Por Rogelio Cabado Murillo
Hablando de la música soy de los que opinan que, si la música no existiera, habría que inventarla, porque la música es más que una secuencia de sonidos concatenados. La música tiene el potencial capaz de provocar desde la depresión hasta el éxtasis, y se ha convertido en parte clave de nuestro comportamiento como especie. Disfrutar la música es algo que nos diferencia de los animales, condiciona nuestro ser. Seríamos muy diferentes si la música, algo tan efímero, no formara parte de nuestra vida.
Hace años que se descubrió en neurología y psicología que escuchar melodías agradables no solo modifica el estado de ánimo, sino que puede influir positivamente en el desarrollo cognitivo humano, en el estímulo de la inteligencia y la salud.
Eso dice ahora la ciencia, pero, si os soy sincero, mi abuela ya lo sabía. Cuando había problemas en casa cantaba canciones que alegraban su estado de ánimo. Los hombres sabían que las tareas del campo se hacían más llevaderas cantando. Me contaba mi padre que los carreteros en Galicia cantaban al ritmo del chirrido de los ejes de la rueda… ¡Y eran felices!
Podemos preguntarnos: ¿existe algún mecanismo fisiológico que controle la cascada de emociones que sugiere la música?, ¿nuestra capacidad de creación, de inventar melodías tiene relación con el desarrollo de nuestro organismo?, ¿el amor por las notas se hereda?… Es cierto que nuestro organismo, el ritmo de su funcionamiento, nuestro corazón, nuestra psique, crea y disfruta de una pieza musical y la crea y disfruta por necesidad biológica y psicológica.
Hay un dato curioso, común denominador de las manifestaciones musicales en todo el mundo, desde los tantanes del África, hasta la pieza de jazz o tecno más sofisticada, por muy diferentes que sean: ritmo, timbre, tonalidad, estructura, tiempo, todas las músicas del mundo comparten líneas básicas comunes. Si entono «En los campos de mi Andalucía», me sugiere melancolía; si entonamos una rociera, una muñeira o una jota…, se eleva el corazón y anima a la alegría y la expresividad.
Un japonés, por ejemplo, detecta perfectamente que una rumba transmite sensaciones de alegría, buen humor y te eleva el espíritu; mientras que el cante jondo, produce melancolía, sensaciones tristes. La misma grafía de la música, por convención necesaria de inteligibilidad, es la misma en todos los continentes y razas: el pentagrama y las figuras musicales.

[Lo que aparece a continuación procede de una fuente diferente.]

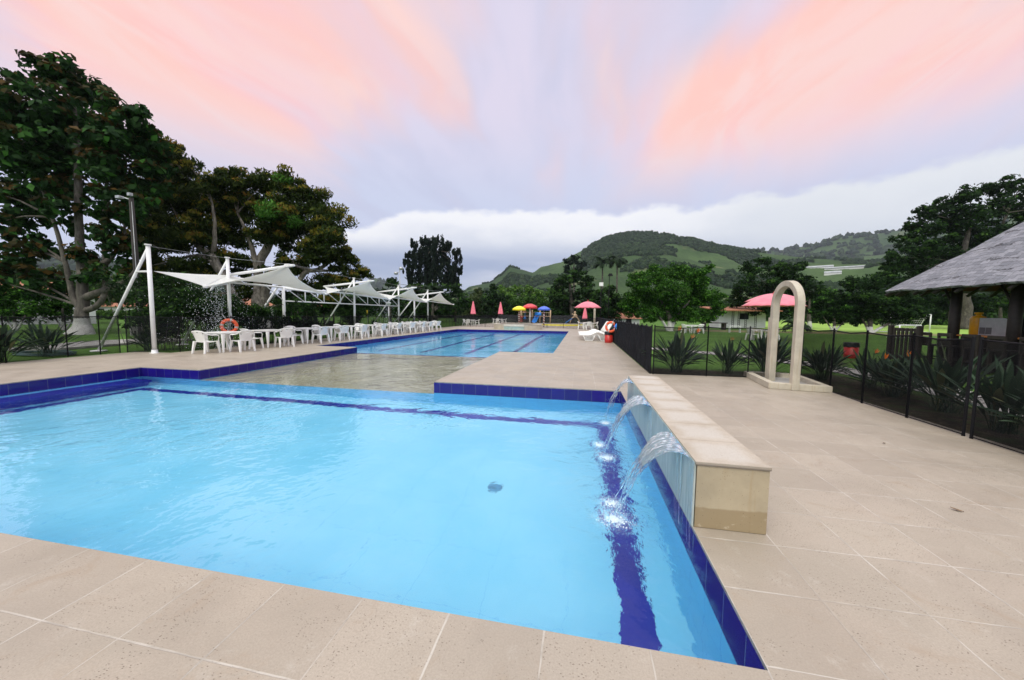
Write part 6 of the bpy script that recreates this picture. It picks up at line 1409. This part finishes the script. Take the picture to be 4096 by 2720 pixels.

En psicología se estudia que la emoción es la sensación que se desencadena en nuestro interior cuando estamos esperando algo que finalmente llega —y que estábamos buscando— y, además, coincide con lo que esperábamos. Todavía la investigación, en este campo, aunque ha hecho muchos avances, no ha llegado a descubrir por qué una persona, cuando escucha o crea una obra musical, puede llegar a tener escalofríos, o sudar, o «se le ponen los pelos de punta», o ambienta al alma para la oración.
En el editorial de este número se cita a san Agustín cuando dice: Pues aquel que canta alabanzas, no solo alaba, sino que también alaba con alegría; aquel que canta alabanzas, no solo canta, sino que también ama a quien le canta.
Está claro que, bien utilizada, la música espiritualiza, despierta nuestros mejores sentimientos, nos abre el corazón al bien y, en definitiva, nos hace mejores.